Diantara kedjadian-kedjadian penting didalam taraf itu, jang langsung mengenai Ngajogjakarta-Adiningrat, adalah peralihan kekuasaan V.O.C. berhubung dengan pergolakan politik di Europa. Tetapi sebagai djuga halnja si „serigala” dan si „andjing hutan” pergantian kekuasaan dan pengemudi V.O.C. itu tidak membawa manfaat bagi Ngajogjakarta-Adiningrat, bahkan ia melandjutkan langkah-langkah para pengemudi V.O.C. jang telah lewat, dengan pedoman „dokumen-dokumen” jang ditinggalkan, berikut pesan-pesan dan kesan-kesan dari W.H. van Ossenberch, Gubernur di Djawa pasisir Utara sebelah Timur, J. Vos, J.R. van der Burgh dan lain-lain, setiap kali mereka meninggalkan -djabatannja, untuk digantikan dengan lain orang, terutama sembojan Hartingh, sebagai jang sudah disebut dibagian atas.

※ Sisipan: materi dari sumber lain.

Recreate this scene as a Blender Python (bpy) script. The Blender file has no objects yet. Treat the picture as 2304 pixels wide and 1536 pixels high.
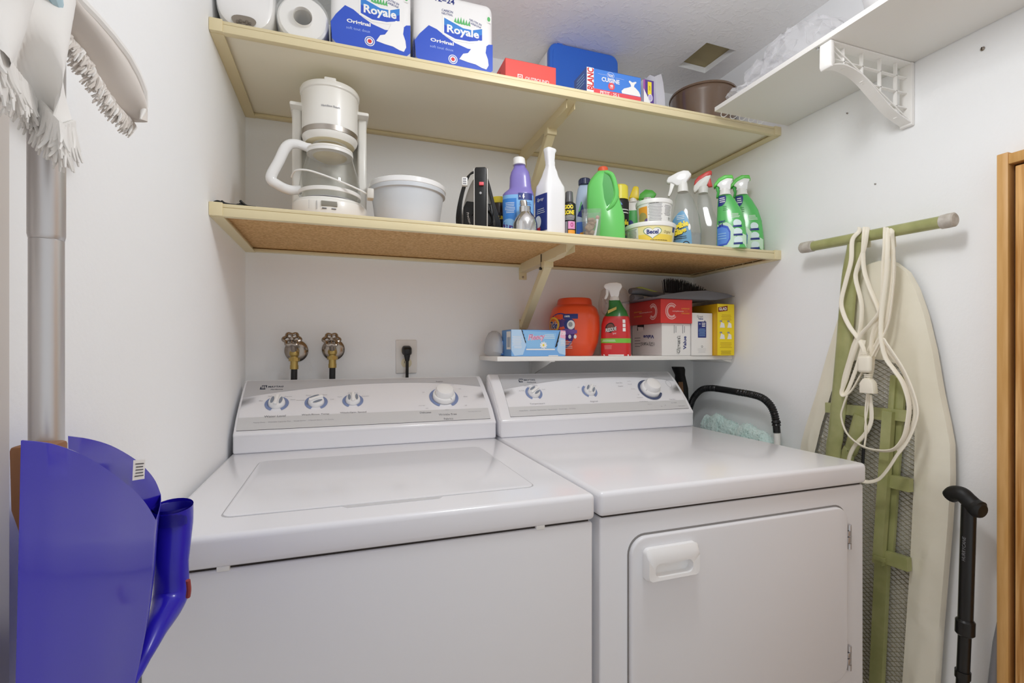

Dalam suasana keruh itu, lahirlah Pemerintahan Kadipaten Pakualaman, pada tanggal 13 Maret 1813 diperintahkan oleh B.P. Notokusumo, putera Sri Sultan Hamengku Buwono I, jang oleh Sri Sultan Hamengku Buwono III diangkat mendjadi Pangeran Merdeka (¹), dengan gelar Kg. Gusti Pangeran Adipati Pakualam I (²).

Dengan lahirnja Pemerintahan Kadipaten Pakualaman ini, maka Ibukota Ngajogjakarta-Adiningrat mendjadi berubah sedikit, karena meskipun daerah Kadipaten Pakualaman ada di Adikarta, jang terkenal djuga dengan nama Karangkemuning, tetapi Ibukota: Pakualaman ada didalam Ibukota Ngajogjakarta-Adiningrat, menempati

__________
(1). Semula banjak orang jang menjangka, bahwa keangkatan B.P. Notokusumo mendjadi Pangeran Merdeka, dengan gelar: K.G.P.A. Pakualam I itu, karena „djasanja” kepada Pemerintah Inggris, jang dimasa itu menggantikan kedudukannja V.O.C., tetapi didalam penjelidikan saksama, ternjata tuduhan itu tidak benar, sebab keangkatan itu sebetulnja dilakukan oleh Sri Sultan Hamengku- Buwono III sendiri. Sangat sajang, piagam keangkatan itu tidak dapat diketemukan lagi. Menurut dugaan Mr. R.M. Surjodiningrat dalam bukunja jang berkepala, „Paprentahan Pradja Kedjawen”, mungkin dengan sengadja dibawa oleh Raffles, untuk mengeruhkan suasana.
(2). Sedjak tahun 1796, gelaran itu ditambah dengan sesebutan „Arijo”.